Analysts expect savings rates of 4% and mortgages around 5% to be the new norm. So what should you do now to make the most of your money?
Interest rates are expected to fall this year – but how low will they go and what impact will this have on savers and borrowers?
The Bank of England increased interest rates 14 times since December 2021 in a desperate bid to combat soaring inflation.
But after standing at 5.25% since August 2023 – and with inflation now close to the 2% target – most economists believe their next move will be down.
Here we look at how many interest rate cuts there could be this year, the level to which they’re likely to fall and how this will affect our lives.
Manage all your savings accounts in one place with Raisin, the simple savings service
How many cuts should we expect?
Opinions vary between financial commentators.
Ben Yearsley, investment consultant at Fairview Investing, predicts there will be at least one cut this year in the UK – and one in the US.
“While four to five cuts were envisaged at the start of the year, that no longer seems probable as inflation has been stickier as it has come close to target and growth has remained resilient,” he said.
However, Sarah Coles, head of personal finance at Hargreaves Lansdown, believes there could be a more significant move downward over the coming months.

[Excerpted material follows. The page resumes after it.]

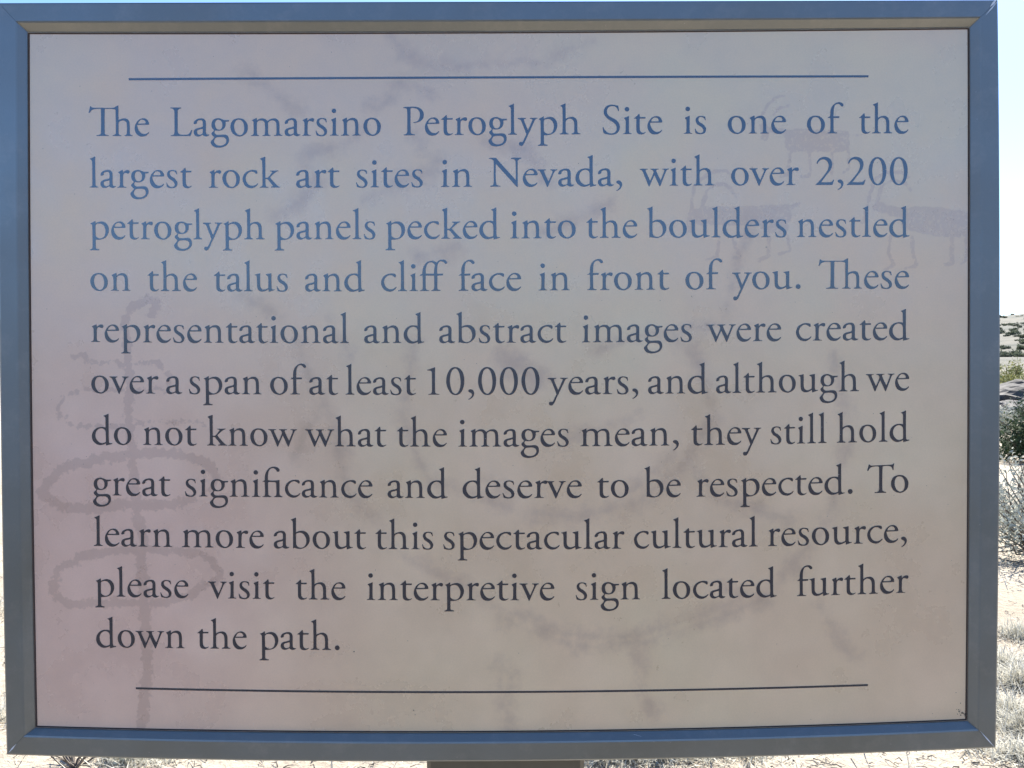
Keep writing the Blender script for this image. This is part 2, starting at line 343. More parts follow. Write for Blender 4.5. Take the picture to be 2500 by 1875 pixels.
panel = bpy.data.objects.new('panel', me); COL.objects.link(panel); panel.parent = SIGN

mi, g, b = mat('text_ink')
tx = N(g, 'ShaderNodeTexCoord'); fn = N(g, 'ShaderNodeTexNoise', Scale=700.0, Detail=3.0); L(g, tx.outputs['Object'], fn.inputs['Vector'])
L(g, mixc(g, fn.outputs[0], (0.004, 0.007, 0.018), (0.012, 0.018, 0.040)), b.inputs['Base Color'])
b.inputs['Roughness'].default_value = 0.20; b.inputs['Specular IOR Level'].default_value = 1.0; b.inputs['IOR'].default_value = 1.70

GLYPHS = {
'Th':(1069,20,27,'42,720! 55,714 82,691 150,680 339,680 548,678 621,685 657,709 722,740! 729,736! 728,386! 787,409 867,426 939,412 982,365 1000,293 1003,177 1003,61 1018,33 1069,17! 1068,0! 867,0! 874,18! 917,36 930,69 930,278 910,340 867,369 816,374 765,358 731,318! 728,61 740,33 794,14! 791,0! 577,0! 584,18! 642,36 659,69 659,618 646,639 621,649 556,655 425,655 393,651! 388,76 404,36 487,17! 483,0! 183,0! 190,18! 273,36 295,69 299,647! 281,655 208,655 122,644 71,618 42,582 20,550! 0,559! 20,633 35,705'),
'e':(353,27,20,'346,273! 353,289 347,329 318,380 275,416 203,429 116,401 51,336 11,257 0,192 11,112 51,40 116,-4 188,-14 260,0 318,40 353,87! 336,96! 289,58 224,46 159,69 101,134 71,206 61,270!|81,300! 108,354 152,391 199,394 242,376 268,336 264,313 242,300!'),
'L':(527,25,10,'0,690! 265,690! 267,671! 212,656 185,624 178,570 175,235 176,108 203,54 249,34 402,34 457,63 502,145! 527,145! 511,72 482,0! 0,0! 0,14! 59,29 90,63 97,145 97,570 88,633 59,660 0,674!'),
'a':(384,27,3,'0,307! 5,330 30,371 84,407 156,425 202,427 256,411 292,362 299,289 297,145 301,72 324,41 381,36! 384,29! 351,5 310,-9 274,-7 238,9 211,32! 165,5 102,-11 43,5 7,45 0,99 16,145 66,181 147,203 206,219 222,235 224,289 220,344 202,375 165,384 120,375 84,348 80,316 61,298 12,287!|220,176! 147,158 93,140 80,108 89,63 120,36 156,32 202,50 218,68 222,145'),
'g':(452,27,0,'448,384! 452,375 443,353! 371,345! 364,325 366,289 353,226 307,163 244,134 181,128 113,137! 95,104 101,63 136,32 199,25 298,32 371,27 416,0 440,-63 439,-136 407,-199 353,-244 271,-273 181,-282 90,-267 36,-231 5,-181 0,-136 27,-104 63,-63 86,-25! 45,9 20,45 23,77 59,108 86,140! 45,181 23,235 23,298 41,362 90,407 154,427 217,427 271,407 335,382!|190,393 244,375 280,316 285,244 267,190 226,156 190,156 145,176 113,235 107,307 127,362 158,389|127,-41! 172,-30 271,-27 335,-41 371,-81 378,-136 357,-181 298,-222 217,-235 145,-217 95,-172 80,-122 99,-72'),
'o':(425,29,40,'214,427 309,407 382,344 422,262 425,181 400,90 336,27 264,-7 210,-11 128,9 56,63 13,145 0,226 20,316 74,389 146,420|210,393 269,375 318,307 336,217 332,127 300,54 255,23 214,20 156,54 110,127 90,217 101,307 137,371 174,391'),
'm':(769,33,30,'31,383! 140,433! 145,427! 150,373! 194,401 252,421 302,421 353,409 396,373 411,358! 454,391 512,416 563,423 621,416 664,383 689,333 697,268 700,72 718,36 769,18! 769,0! 561,0! 566,16! 606,25 624,58 624,268 613,325 584,362 548,373 498,373 451,351 425,318 422,231 420,72 436,33 480,14! 480,0! 281,0! 284,14! 328,29 344,58 346,231 339,311 317,351 281,370 237,373 187,362 158,333 149,297 145,72 161,33 201,14! 200,0! 0,0! 2,14! 49,29 67,58 67,311 60,347 31,373!'),
'r':(303,31,2,'23,382! 128,431! 136,424! 140,363! 181,400 235,424 285,420 303,391 294,354 267,339 235,350 194,359 163,345 145,305 140,214 140,70 158,29 222,14! 222,0! 0,0! 2,14! 45,29 61,70 63,287 59,332 23,370!'),
's':(278,31,42,'271,327! 249,323! 240,359 208,391 163,404 118,395 90,359 95,314 136,269 190,237 244,187 276,128 278,88 258,33 208,-3 145,-12 81,-7 23,11! 14,52 0,119! 18,122! 36,79 77,33 136,15 181,24 208,56 206,97 181,142 127,183 63,228 32,278 23,323 32,368 68,409 127,427 181,427 226,418 255,409! 264,368'),
'i':(208,30,29,'30,388! 142,436! 149,429! 145,287 145,70 158,29 208,14! 205,0! 0,0! 5,14! 50,29 63,70 68,287 63,332 30,375!|O99,600,55'),
'n':(486,31,32,'30,384! 138,434! 145,428! 150,366! 206,407 278,428 342,420 396,375 416,312 423,212 423,68 441,27 486,15! 482,0! 278,0! 288,15! 333,30 349,68 346,267 333,330 301,366 251,375 197,366 156,330 146,267 146,68 161,27 202,14! 202,0! 0,0! 3,14! 48,27 69,68 69,285 61,335 30,368!'),
'P':(498,25,-5,'0,679! 73,687 155,689 277,689 374,669 456,612 495,539 498,474 480,408 431,352 358,315 252,296! 242,315! 301,323 350,347 386,400 403,474 397,555 366,612 309,648 236,661 195,659 177,644 175,547 175,107 187,50 212,34 278,20! 275,0! 7,0! 4,16! 65,33 88,67 94,156 94,579 85,632 61,653 2,659!'),
't':(283,27,16,'0,382! 51,419 92,456 120,484! 134,480! 141,435 147,407! 275,409! 282,395 271,373! 142,370! 139,313 139,134 153,69 190,33 230,28 277,49! 283,37! 247,8 190,-12 133,-8 88,16 63,61 58,126 59,362! 43,370 0,372!'),
'y':(482,-6,-18,'0,402! 204,402! 200,380! 161,375 152,357 161,317 249,103! 327,281 356,353 352,371 294,386! 297,404! 482,402! 479,388! 435,371 407,331 378,266 269,35 204,-103 161,-197 132,-240 103,-268 70,-273 38,-258 27,-226 34,-193 67,-181 106,-181 132,-153 168,-74 200,-12 204,9 193,46 95,302 67,353 45,367 0,380!'),
'p':(472,28,32,'19,380! 78,405 136,441! 142,438! 145,376! 201,405 259,421 317,423 389,398 447,333 472,253 469,174 433,87 375,29 302,-4 223,-16 147,-20! 147,-181 156,-231 179,-242 231,-250! 230,-273! 2,-275! 0,-257! 42,-242 64,-217 67,-145 65,282 60,333 42,358 19,370!|154,347 194,369 252,375 310,358 360,304 386,231 388,166 364,80 317,29 252,14 194,33 150,72 145,123 143,311'),
'h':(505,30,29,'16,698! 87,727 134,752! 145,746! 143,615 145,373! 203,405 268,421 325,421 383,391 420,333 430,253 433,80 448,36 505,20! 503,1! 288,0! 289,20! 340,36 353,72 353,253 336,325 300,365 253,380 203,369 159,336 146,297 146,80 159,40 216,18! 213,0! 0,0! 0,18! 51,33 67,65 69,593 64,644 47,669 16,687!'),
'l':(216,30,27,'16,698! 87,727 134,752! 145,746! 143,615 146,80 159,40 216,18! 213,0! 0,0! 0,18! 51,33 67,65 69,593 64,644 47,669 16,687!'),
'S':(414,35,45,'396,557! 374,556! 356,608 320,655 276,674 226,676 168,662 121,615 104,550 117,492 153,441 226,398 320,344 385,275 414,203 414,137 385,65 327,7 255,-14 182,-16 81,0 27,25! 12,80 0,166! 22,172! 45,116 95,58 161,22 226,16 284,33 327,80 338,137 327,203 276,268 190,325 103,391 48,463 30,528 41,600 88,669 153,702 226,712 298,703 341,691 374,689! 388,622'),
'f':(380,26,-102,'3,377! 39,401 63,425 66,452 66,512 81,591 112,657 160,711 220,744 286,753 341,738 374,705 380,675 365,654 338,651 310,675 280,704 244,714 202,702 172,669 153,609 145,530 142,413! 277,413! 281,398 274,373! 142,369! 143,259 146,78 160,33 226,21! 226,1! 0,0! 0,18! 45,27 66,60 68,259 66,368! 45,373 6,369!'),
'c':(378,31,8,'355,341! 335,332! 306,358 266,381 221,389 169,375 117,335 83,278 73,215 89,152 123,95 175,57 232,44 289,52 329,72 364,103! 378,97! 352,54 312,20 261,-6 203,-13 129,3 66,43 20,112 0,192 9,266 49,341 112,392 175,418 243,428 312,424 344,415 359,392 361,364'),
'k':(504,30,-10,'18,703! 73,727 139,750! 145,745! 143,610 143,241! 171,238 199,243 239,278 279,329 308,369 305,384 257,395! 261,410! 365,412 463,416! 467,404! 423,387 377,358 257,252! 308,183 423,60 457,32 504,14! 500,0! 277,0! 279,20! 308,29 325,37 314,60 216,180 188,206 145,206! 147,60 159,32 216,14! 214,0! 0,0! 2,17! 45,29 66,54 70,152 66,610 59,656 42,676 18,693!'),
'd':(498,26,12,'288,706! 342,723 403,753! 414,747! 412,603 412,301 416,90 433,39 469,33 496,36! 498,18! 451,3 397,-12 345,-24! 341,27! 300,6 252,-9 198,-16 125,0 59,48 14,115 0,181 8,259 47,338 113,398 192,425 264,429 312,422 336,415! 336,633 330,663 312,681 288,696!|228,395 276,386 318,356 336,313 339,241 339,78 324,54 288,42 240,33 180,54 125,108 92,175 88,253 113,325 168,377'),
',':(143,48,50,'4,90 19,121 55,131 98,121 134,78 143,30 131,-24 98,-72 49,-108 7,-124! 0,-112! 37,-87 74,-48 89,-12 80,24 49,48 16,66'),
'w':(717,-18,-10,'0,410! 197,410! 194,391! 152,385 146,360 164,312 254,119! 309,234 338,324 327,360 303,382 263,394! 265,410! 464,410! 461,392! 417,386 408,366 423,318 514,131! 568,258 604,354 604,379 592,388 550,397! 551,410! 717,411! 714,394! 670,379 652,354 628,300 505,-13! 485,-13! 360,258! 239,-13! 221,-13! 212,5 74,336 49,376 25,386 0,394!'),
'b':(463,33,42,'0,707! 61,729 119,757! 130,752! 128,592 127,393! 163,414 221,431 278,434 344,422 409,375 452,302 463,230 452,150 409,78 344,24 271,-5 213,-10 156,-5 105,7 72,12 58,-1! 51,2! 54,158 51,592 47,650 33,678 0,697!|130,360! 170,378 221,386 278,375 329,331 365,266 380,187 369,114 336,56 286,24 228,19 170,42 137,85 128,158'),
'u':(492,28,17,'0,404! 61,420 127,436! 135,429! 134,302 134,158 148,93 184,53 228,42 278,53 333,82! 335,331 325,367 307,382 276,396! 278,412! 409,436! 416,429! 416,302 416,100 430,53 492,49! 492,31! 423,9 347,-16! 340,49! 278,13 221,-5 170,-9 119,6 80,42 60,100 54,302 47,367 33,383 0,393!'),
'N':(773,20,8,'0,697! 175,697! 203,654 639,158! 641,402 635,597 618,646 594,661 529,675! 529,697! 773,697! 773,679! 716,658 692,622 685,483 688,-9! 666,-13! 610,48 163,557! 159,402 161,158 171,76 191,40 270,15! 269,-1! 24,-1! 26,15! 81,32 106,60 112,239 114,581 106,630 81,654 49,670 0,677!'),
'v':(469,-18,-5,'0,409! 198,409! 191,389! 159,381 151,365 167,316 258,120! 313,242 354,348 346,377 303,393! 307,409! 469,409! 466,391! 419,369 386,316 242,-14! 224,-14! 69,340 45,373 0,389!'),
'2':(449,35,35,'26,516! 46,582 100,647 176,677 252,677 328,652 382,592 404,506 387,419 339,332 252,224 138,66! 349,66 393,82 434,128! 449,126! 431,61 409,0! 0,0! 0,9! 100,104 208,234 284,343 317,440 311,516 273,582 219,614 165,620 100,592 51,516!'),
'0':(430,43,43,'215,673 302,651 378,575 421,456 430,336 416,206 367,76 291,5 220,-9 139,11 63,98 14,217 0,336 20,477 74,597 139,656|215,638 269,608 312,521 334,412 343,304 329,174 291,76 237,24 204,24 150,65 112,163 90,293 90,401 112,521 150,602'),
'1':(288,109,122,'0,608! 47,620 118,646 182,671! 191,665! 188,505 188,94 197,47 217,26 288,16! 285,0! 21,0! 22,16! 76,26 106,59 112,153 112,517 103,564 82,583 3,590!'),
'ff':(668,20,-80,'1,387! 33,403 62,419 65,460 73,525 103,607 152,677 217,718 293,731 358,721 410,691! 445,723 499,750 564,761 619,750 659,718 668,691 657,665 635,658 608,674 581,702 543,718 505,718 472,699 445,655 431,590 426,504 426,417! 564,418! 569,403 559,376! 428,373! 429,265 429,80 442,37 506,18! 504,0! 281,0! 282,16! 320,29 347,59 352,211 350,373! 149,373! 142,265 145,80 160,37 228,18! 227,0! 0,0! 3,16! 49,29 68,59 71,211 69,373! 5,373!|149,418! 347,418! 350,482 361,563 374,620! 347,661 309,688 266,696 222,685 179,639 155,574 145,504'),
'fi':(494,21,29,'0,375! 27,392 57,413 60,457 65,522 87,598 130,668 190,720 255,742 315,744 374,725 418,687 426,658 412,628 385,617 358,633 331,674 293,701 250,706 206,690 168,647 147,576 138,489 137,415! 201,405 309,405 412,420! 422,416! 421,294 421,88 434,44 494,17! 488,0! 285,0! 288,17! 320,28 339,55 345,131 339,294 335,343 320,359 288,366 174,367 141,362! 141,240 144,88 155,44 220,17! 217,0! 0,0! 3,15! 43,28 62,55 65,131 61,294 55,367! 27,373 3,369!'),
'T':(665,20,-112,'45,716! 64,695 97,678 205,678 368,681 558,685 617,692 647,716! 665,716! 655,678 647,624 645,553! 623,553! 612,591 596,624 563,646 504,657 422,657 381,648! 373,515 371,92 384,49 466,24! 463,1! 183,0! 183,22! 254,33 284,65 292,163 292,461 289,640! 249,651 183,651 113,640 69,613 26,548! 0,553! 15,613 34,678'),
'.':(120,65,60,'O60,55,60'),
}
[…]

“At this stage, we’re expecting two or three cuts before the end of 2024 – which could take us down as low as 4.75% or 4.5%,” she said.
The International Monetary Fund (IMF), meanwhile, has suggested there could be seven cuts by the end of next year, taking the rate down to 3.5%.
When will the first cut take place?
Expectations of a summer rate cut were dashed when April’s inflation data came in slightly higher than hoped, – according to Alice Haine, personal finance analyst at Bestinvest.
“Inflation may be heading in the right direction, falling to 2.3% in the 12 months to April – the lowest level in almost three years – but failed to fall as close to the BoE’s target of 2% as hoped,” she said.
There’s also the little matter of Prime Minister Rishi Sunak announcing that the country will go to the polling stations in early July.
“Since becoming independent in May 1997, the BoE has never cut rates in the run-up to a general election, so this potentially rules out any immediate action - though never say never,” she added.
Sarah Coles at Hargreaves Lansdown agrees on the timescale.
“The market is currently pricing in a cut in September, although there’s still a reasonable chance that we could get one in August,” she said.
How low will interest rates go?
While nothing is certain in these volatile times, there is consensus among financial commentators that the days of rock-bottom interest rates are over – in the short to medium term at least.
According to Sarah Coles at Hargreaves Lansdown, recent rate movements must be put into context because they’ve been so unusual.
“It’s important not to assume rates going back to normal is necessarily a return to 2% or less,” she warned.
“Since 1975, rates have only fallen lower than 3.5% in the years since the global financial crisis.”
Fairview Investing’s Ben Yearsley believes 4% could eventually become the new normal for UK interest rates.
“We definitely aren’t going back to 0.1%,” he insisted.
“One of the reasons inflation has been as bad as it has is too much money printing and rates held at near zero for far too long.”
“If the new normal is, arguably, 4% in the UK, savings rates will be similar and fixed-rate mortgages will settle about 5%,” he added.
“If there’s a big recession then the Base Rate will start with a three.”
The impact of lower interest rates
Should interest rates bottom out at the 3.5% to 4% level over the next couple of years, this is likely to have a significant impact on borrowers and savers.
Bestinvest’s Alice Haine believes just one cut could have a positive effect on mortgage products for borrowers.
“Those who want to see even better deals might want to wait for two or three rate cuts to feed into the market before signing on the dotted line,” she added.
Variable rate deals will move as soon as the first cut takes place, whereas fixed rates are based on future expectations, according to Hargreaves Lansdown’s Sarah Coles.
“It means if rates fall as expected later this year, we may not see any particularly dramatic changes,” she explained. “These are more likely to kick in when the market starts pricing in more substantial rate cuts.”
The mortgage market continues to be fluid, according to Rachel Springall, finance analyst at Moneyfacts.
“Fixed rates are lower than six months ago,” she said.
“Consumers coming off two or five-year fixed mortgages would be wise to act quickly to grab a competitive deal, particularly as some lenders have withdrawn deals priced below 5%.”
What should savers do?
Springall believes that consumers expecting interest rate cuts may want to grab a deal quickly before any Bank of England announcements and lock into a fixed-rate deal.
“Variable savings rates can change at any time and, as we have seen in the past, a Base Rate cut can have a detrimental impact on the savings market,” she said.
Those prepared to lock their cash away for a guaranteed return could grab a one-year fixed rate bond as some still pay over 5% – despite the expected cuts.
“Many of the top rate deals can be cut or withdrawn quickly if providers face an influx of deposits, so savers need to keep a close eye on the top rate tables to not be left disappointed,” she added.
This article doesn't constitute financial advice. Consider speaking to a financial advisor before making any decisions with your money.